= MATERIAL PROVIDED =
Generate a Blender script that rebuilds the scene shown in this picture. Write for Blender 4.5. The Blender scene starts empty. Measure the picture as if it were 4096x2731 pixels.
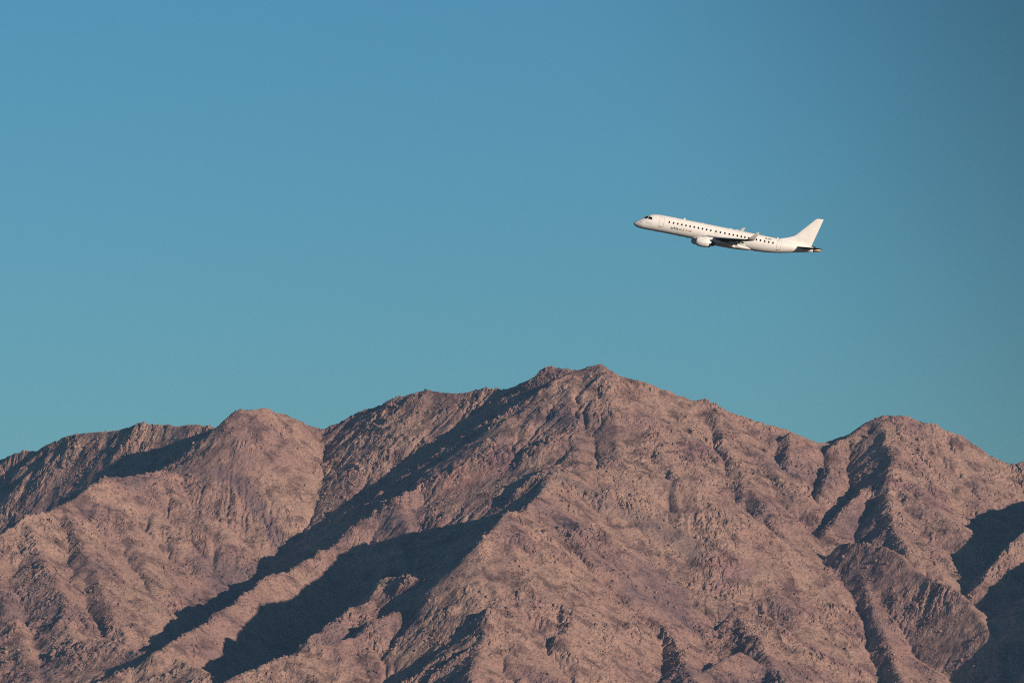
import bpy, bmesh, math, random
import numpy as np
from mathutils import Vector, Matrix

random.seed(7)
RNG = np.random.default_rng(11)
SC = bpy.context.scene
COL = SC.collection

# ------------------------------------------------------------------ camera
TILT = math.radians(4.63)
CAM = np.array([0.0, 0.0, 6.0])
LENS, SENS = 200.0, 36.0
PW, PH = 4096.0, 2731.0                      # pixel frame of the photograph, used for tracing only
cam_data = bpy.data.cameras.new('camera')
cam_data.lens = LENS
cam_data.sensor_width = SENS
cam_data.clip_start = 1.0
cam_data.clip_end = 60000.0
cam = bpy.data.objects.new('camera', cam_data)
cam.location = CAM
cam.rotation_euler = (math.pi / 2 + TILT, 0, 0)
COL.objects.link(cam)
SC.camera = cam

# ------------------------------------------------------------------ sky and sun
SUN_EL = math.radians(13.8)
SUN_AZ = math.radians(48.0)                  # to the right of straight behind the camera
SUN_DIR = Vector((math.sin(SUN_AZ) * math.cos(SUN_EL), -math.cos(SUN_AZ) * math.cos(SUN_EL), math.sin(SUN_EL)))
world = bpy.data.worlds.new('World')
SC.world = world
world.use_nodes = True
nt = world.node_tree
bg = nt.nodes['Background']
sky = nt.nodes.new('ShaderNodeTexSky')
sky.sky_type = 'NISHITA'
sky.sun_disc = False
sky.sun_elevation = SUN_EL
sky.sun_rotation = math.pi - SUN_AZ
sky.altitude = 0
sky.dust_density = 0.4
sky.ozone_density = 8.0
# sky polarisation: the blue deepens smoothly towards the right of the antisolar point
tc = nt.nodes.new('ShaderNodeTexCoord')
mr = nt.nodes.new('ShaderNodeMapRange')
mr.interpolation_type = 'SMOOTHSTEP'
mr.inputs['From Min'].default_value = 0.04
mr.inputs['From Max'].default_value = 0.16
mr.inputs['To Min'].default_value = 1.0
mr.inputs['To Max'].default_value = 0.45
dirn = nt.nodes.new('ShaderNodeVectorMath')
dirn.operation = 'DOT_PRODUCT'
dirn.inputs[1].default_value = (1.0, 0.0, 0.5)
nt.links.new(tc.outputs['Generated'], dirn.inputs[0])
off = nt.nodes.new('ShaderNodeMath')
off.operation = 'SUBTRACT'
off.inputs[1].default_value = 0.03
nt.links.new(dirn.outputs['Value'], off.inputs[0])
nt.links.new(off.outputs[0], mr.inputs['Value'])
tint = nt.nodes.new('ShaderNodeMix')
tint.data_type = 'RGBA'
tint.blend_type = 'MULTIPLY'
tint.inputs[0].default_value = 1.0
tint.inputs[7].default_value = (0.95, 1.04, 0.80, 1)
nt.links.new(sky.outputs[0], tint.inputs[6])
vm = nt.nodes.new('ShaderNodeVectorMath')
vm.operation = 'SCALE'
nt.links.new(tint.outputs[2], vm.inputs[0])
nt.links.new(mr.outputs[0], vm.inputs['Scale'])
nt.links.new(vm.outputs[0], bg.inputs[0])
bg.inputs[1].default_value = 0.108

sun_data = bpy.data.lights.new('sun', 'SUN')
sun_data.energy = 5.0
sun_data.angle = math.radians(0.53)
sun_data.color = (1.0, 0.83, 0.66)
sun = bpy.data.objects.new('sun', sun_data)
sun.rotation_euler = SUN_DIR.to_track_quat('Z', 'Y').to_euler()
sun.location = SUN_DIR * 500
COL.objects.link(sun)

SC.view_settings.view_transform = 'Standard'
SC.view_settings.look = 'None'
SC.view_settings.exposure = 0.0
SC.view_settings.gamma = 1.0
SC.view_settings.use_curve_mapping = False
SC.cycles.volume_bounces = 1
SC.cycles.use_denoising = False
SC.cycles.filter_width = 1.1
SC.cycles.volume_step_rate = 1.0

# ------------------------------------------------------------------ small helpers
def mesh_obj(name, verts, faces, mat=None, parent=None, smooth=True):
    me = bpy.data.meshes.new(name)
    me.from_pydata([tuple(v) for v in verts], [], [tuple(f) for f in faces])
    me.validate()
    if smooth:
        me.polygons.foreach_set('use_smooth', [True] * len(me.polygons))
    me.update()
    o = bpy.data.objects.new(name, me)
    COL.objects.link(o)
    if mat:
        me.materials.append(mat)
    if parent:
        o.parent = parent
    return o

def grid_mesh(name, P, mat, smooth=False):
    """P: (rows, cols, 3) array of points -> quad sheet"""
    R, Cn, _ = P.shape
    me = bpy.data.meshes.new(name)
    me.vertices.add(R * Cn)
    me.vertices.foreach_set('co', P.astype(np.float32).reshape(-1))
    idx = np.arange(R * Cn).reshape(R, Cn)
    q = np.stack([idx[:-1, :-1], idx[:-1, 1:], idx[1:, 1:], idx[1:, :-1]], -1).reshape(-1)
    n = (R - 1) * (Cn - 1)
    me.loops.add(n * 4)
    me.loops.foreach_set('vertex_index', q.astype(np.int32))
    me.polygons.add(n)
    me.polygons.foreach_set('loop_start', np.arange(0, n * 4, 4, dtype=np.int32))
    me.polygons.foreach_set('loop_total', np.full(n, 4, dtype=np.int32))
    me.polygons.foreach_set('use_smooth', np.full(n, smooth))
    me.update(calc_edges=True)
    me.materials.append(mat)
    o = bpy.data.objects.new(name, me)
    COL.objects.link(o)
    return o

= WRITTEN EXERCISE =
Pictures are excluded; output everything else in the data verbatim.

= FULL ANSWER =
Generate a Blender script that rebuilds the scene shown in this picture. Write for Blender 4.5. The Blender scene starts empty. Measure the picture as if it were 4096x2731 pixels.
import bpy, bmesh, math, random
import numpy as np
from mathutils import Vector, Matrix

random.seed(7)
RNG = np.random.default_rng(11)
SC = bpy.context.scene
COL = SC.collection

# ------------------------------------------------------------------ camera
TILT = math.radians(4.63)
CAM = np.array([0.0, 0.0, 6.0])
LENS, SENS = 200.0, 36.0
PW, PH = 4096.0, 2731.0                      # pixel frame of the photograph, used for tracing only
cam_data = bpy.data.cameras.new('camera')
cam_data.lens = LENS
cam_data.sensor_width = SENS
cam_data.clip_start = 1.0
cam_data.clip_end = 60000.0
cam = bpy.data.objects.new('camera', cam_data)
cam.location = CAM
cam.rotation_euler = (math.pi / 2 + TILT, 0, 0)
COL.objects.link(cam)
SC.camera = cam

# ------------------------------------------------------------------ sky and sun
SUN_EL = math.radians(13.8)
SUN_AZ = math.radians(48.0)                  # to the right of straight behind the camera
SUN_DIR = Vector((math.sin(SUN_AZ) * math.cos(SUN_EL), -math.cos(SUN_AZ) * math.cos(SUN_EL), math.sin(SUN_EL)))
world = bpy.data.worlds.new('World')
SC.world = world
world.use_nodes = True
nt = world.node_tree
bg = nt.nodes['Background']
sky = nt.nodes.new('ShaderNodeTexSky')
sky.sky_type = 'NISHITA'
sky.sun_disc = False
sky.sun_elevation = SUN_EL
sky.sun_rotation = math.pi - SUN_AZ
sky.altitude = 0
sky.dust_density = 0.4
sky.ozone_density = 8.0
# sky polarisation: the blue deepens smoothly towards the right of the antisolar point
tc = nt.nodes.new('ShaderNodeTexCoord')
mr = nt.nodes.new('ShaderNodeMapRange')
mr.interpolation_type = 'SMOOTHSTEP'
mr.inputs['From Min'].default_value = 0.04
mr.inputs['From Max'].default_value = 0.16
mr.inputs['To Min'].default_value = 1.0
mr.inputs['To Max'].default_value = 0.45
dirn = nt.nodes.new('ShaderNodeVectorMath')
dirn.operation = 'DOT_PRODUCT'
dirn.inputs[1].default_value = (1.0, 0.0, 0.5)
nt.links.new(tc.outputs['Generated'], dirn.inputs[0])
off = nt.nodes.new('ShaderNodeMath')
off.operation = 'SUBTRACT'
off.inputs[1].default_value = 0.03
nt.links.new(dirn.outputs['Value'], off.inputs[0])
nt.links.new(off.outputs[0], mr.inputs['Value'])
tint = nt.nodes.new('ShaderNodeMix')
tint.data_type = 'RGBA'
tint.blend_type = 'MULTIPLY'
tint.inputs[0].default_value = 1.0
tint.inputs[7].default_value = (0.95, 1.04, 0.80, 1)
nt.links.new(sky.outputs[0], tint.inputs[6])
vm = nt.nodes.new('ShaderNodeVectorMath')
vm.operation = 'SCALE'
nt.links.new(tint.outputs[2], vm.inputs[0])
nt.links.new(mr.outputs[0], vm.inputs['Scale'])
nt.links.new(vm.outputs[0], bg.inputs[0])
bg.inputs[1].default_value = 0.108

sun_data = bpy.data.lights.new('sun', 'SUN')
sun_data.energy = 5.0
sun_data.angle = math.radians(0.53)
sun_data.color = (1.0, 0.83, 0.66)
sun = bpy.data.objects.new('sun', sun_data)
sun.rotation_euler = SUN_DIR.to_track_quat('Z', 'Y').to_euler()
sun.location = SUN_DIR * 500
COL.objects.link(sun)

SC.view_settings.view_transform = 'Standard'
SC.view_settings.look = 'None'
SC.view_settings.exposure = 0.0
SC.view_settings.gamma = 1.0
SC.view_settings.use_curve_mapping = False
SC.cycles.volume_bounces = 1
SC.cycles.use_denoising = False
SC.cycles.filter_width = 1.1
SC.cycles.volume_step_rate = 1.0

# ------------------------------------------------------------------ small helpers
def mesh_obj(name, verts, faces, mat=None, parent=None, smooth=True):
    me = bpy.data.meshes.new(name)
    me.from_pydata([tuple(v) for v in verts], [], [tuple(f) for f in faces])
    me.validate()
    if smooth:
        me.polygons.foreach_set('use_smooth', [True] * len(me.polygons))
    me.update()
    o = bpy.data.objects.new(name, me)
    COL.objects.link(o)
    if mat:
        me.materials.append(mat)
    if parent:
        o.parent = parent
    return o

def grid_mesh(name, P, mat, smooth=False):
    """P: (rows, cols, 3) array of points -> quad sheet"""
    R, Cn, _ = P.shape
    me = bpy.data.meshes.new(name)
    me.vertices.add(R * Cn)
    me.vertices.foreach_set('co', P.astype(np.float32).reshape(-1))
    idx = np.arange(R * Cn).reshape(R, Cn)
    q = np.stack([idx[:-1, :-1], idx[:-1, 1:], idx[1:, 1:], idx[1:, :-1]], -1).reshape(-1)
    n = (R - 1) * (Cn - 1)
    me.loops.add(n * 4)
    me.loops.foreach_set('vertex_index', q.astype(np.int32))
    me.polygons.add(n)
    me.polygons.foreach_set('loop_start', np.arange(0, n * 4, 4, dtype=np.int32))
    me.polygons.foreach_set('loop_total', np.full(n, 4, dtype=np.int32))
    me.polygons.foreach_set('use_smooth', np.full(n, smooth))
    me.update(calc_edges=True)
    me.materials.append(mat)
    o = bpy.data.objects.new(name, me)
    COL.objects.link(o)
    return o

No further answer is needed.